Seragamnya Cara Tutur
Sebagai karya sastra, Sawerigading tidak semata perlu dikhidmati sebagai dokumentasi sejarah, meskipun sebagian besar cerpennya bertendensi ke arah tersebut. Itu dapat dipahami karena kebanyakan cerpennya adalah produk sastra koran.
Tetapi, bagaimana pun ia tetaplah cerpen yang berurusan dengan seni menulis dan menyampaikan cerita. Bicara dua ihwal tersebut, keseluruhan cerpen ini tidak punya masalah dalam penataan kalimat. Kalimatnya ditulis dengan baik dan benar, juga liris, lancar, dan puitis.
Hanya saja gaya bercerita antara satu cerpen dengan cerpen lain nyaris seragam. Hal itu barangkali disebabkan dua hal. Pertama, Fai kerap mempekerjakan kisah cinta untuk membangun tangga dramatik atau untuk memberi kejutan. Misalnya antara tokoh aku dan Upe dalam Orang-Orang dari Selatan Harus Mati Malam Itu, atau kisah cinta Arung dan Malia dalam Sebelum dan Setelah Perang, Sebelum dan Setelah Kau Pergi, atau motif dendam karena cinta ditolak dalam Siapa Suruh Sekolah Di Hari Minggu?
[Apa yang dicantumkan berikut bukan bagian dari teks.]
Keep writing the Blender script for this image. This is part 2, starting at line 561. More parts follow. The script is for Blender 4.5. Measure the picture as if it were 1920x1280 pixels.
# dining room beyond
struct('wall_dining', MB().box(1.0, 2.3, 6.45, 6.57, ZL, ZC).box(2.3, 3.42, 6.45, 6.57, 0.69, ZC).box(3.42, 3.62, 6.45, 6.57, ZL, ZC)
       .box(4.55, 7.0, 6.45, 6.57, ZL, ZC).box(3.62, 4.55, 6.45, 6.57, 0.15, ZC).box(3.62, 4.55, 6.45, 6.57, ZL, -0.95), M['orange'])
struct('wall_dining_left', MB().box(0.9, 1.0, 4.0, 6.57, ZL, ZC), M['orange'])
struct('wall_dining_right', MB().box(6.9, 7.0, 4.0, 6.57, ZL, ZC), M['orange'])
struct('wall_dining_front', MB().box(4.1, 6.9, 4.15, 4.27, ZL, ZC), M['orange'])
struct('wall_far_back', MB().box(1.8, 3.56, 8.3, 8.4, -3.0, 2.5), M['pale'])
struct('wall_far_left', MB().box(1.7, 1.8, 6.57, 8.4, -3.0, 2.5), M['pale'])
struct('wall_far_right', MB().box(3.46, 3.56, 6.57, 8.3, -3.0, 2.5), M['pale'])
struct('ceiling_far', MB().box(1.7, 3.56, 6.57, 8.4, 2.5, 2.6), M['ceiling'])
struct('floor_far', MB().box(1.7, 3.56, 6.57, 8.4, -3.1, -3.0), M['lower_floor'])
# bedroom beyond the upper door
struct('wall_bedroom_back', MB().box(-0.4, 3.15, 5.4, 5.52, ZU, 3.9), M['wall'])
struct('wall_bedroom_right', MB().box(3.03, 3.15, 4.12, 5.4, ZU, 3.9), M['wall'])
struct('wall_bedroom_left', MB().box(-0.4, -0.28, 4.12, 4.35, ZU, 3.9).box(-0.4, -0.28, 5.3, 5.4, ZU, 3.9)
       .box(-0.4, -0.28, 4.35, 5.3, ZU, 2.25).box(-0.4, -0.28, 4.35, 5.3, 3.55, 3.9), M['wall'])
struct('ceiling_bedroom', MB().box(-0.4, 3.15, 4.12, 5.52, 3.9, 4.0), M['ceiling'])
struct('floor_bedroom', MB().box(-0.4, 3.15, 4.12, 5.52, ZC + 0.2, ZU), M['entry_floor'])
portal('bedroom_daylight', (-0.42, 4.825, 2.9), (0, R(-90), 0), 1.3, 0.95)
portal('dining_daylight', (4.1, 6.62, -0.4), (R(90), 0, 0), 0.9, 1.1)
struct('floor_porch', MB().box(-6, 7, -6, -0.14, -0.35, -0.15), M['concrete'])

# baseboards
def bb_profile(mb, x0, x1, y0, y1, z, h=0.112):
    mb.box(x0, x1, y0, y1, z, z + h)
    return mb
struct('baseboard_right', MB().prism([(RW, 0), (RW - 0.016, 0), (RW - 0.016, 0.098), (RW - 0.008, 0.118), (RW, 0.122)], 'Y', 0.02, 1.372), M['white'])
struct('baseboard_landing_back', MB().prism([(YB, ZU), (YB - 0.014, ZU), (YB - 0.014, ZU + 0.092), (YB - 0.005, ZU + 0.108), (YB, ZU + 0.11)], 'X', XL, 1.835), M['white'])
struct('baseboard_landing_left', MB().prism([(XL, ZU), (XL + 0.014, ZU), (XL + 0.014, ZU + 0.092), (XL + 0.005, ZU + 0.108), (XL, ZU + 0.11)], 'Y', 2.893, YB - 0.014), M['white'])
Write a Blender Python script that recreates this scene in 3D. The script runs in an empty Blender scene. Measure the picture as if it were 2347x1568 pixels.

Pola tersebut diulang dan membuat cerita kehilangan daya gigit.
Kedua, hampir di semua cerpen tidak muncul karakter yang hidup kecuali digerakkan oleh suara pencerita yang lebih intens menjaga nada kalimat ketimbang memberi daging pada tokoh-tokohnya. Bila pun ada, karakter tersebut kalah ketimbang narasi liris kalimat-kalimat pengarang.
Namun, terlepas dari catatan di atas, melalaui anasir cerpen-cerpennya, Anda dapat merasakan bahwa Fai telah berupaya melihat dan menghadirkan narasi sejarah—mengutip esai pengantarnya, “dengan cara berpikir sebaliknya. Dengan lugu, dengan kembali, dan meminjam cara pikir kanak-kanak.”
Pustaka
Faisal Oddang, Sawerigading Datang Dari Laut, Yogakarta: Diva Press, 2019.
Marcelus Ungkang, “Metafora Baru untuk Peristiwa 1965”, dalam Jurnah Ruang, https://jurnalruang.com/read/1546688667-metafora-baru-dalam-penggambaran-peristiwa-1965
Robertus Robet dan Hendrik Boli Tobi, Pengantar Sosiologi Kewarganegaraan, Jakarta: Marjin Kiri, 2014.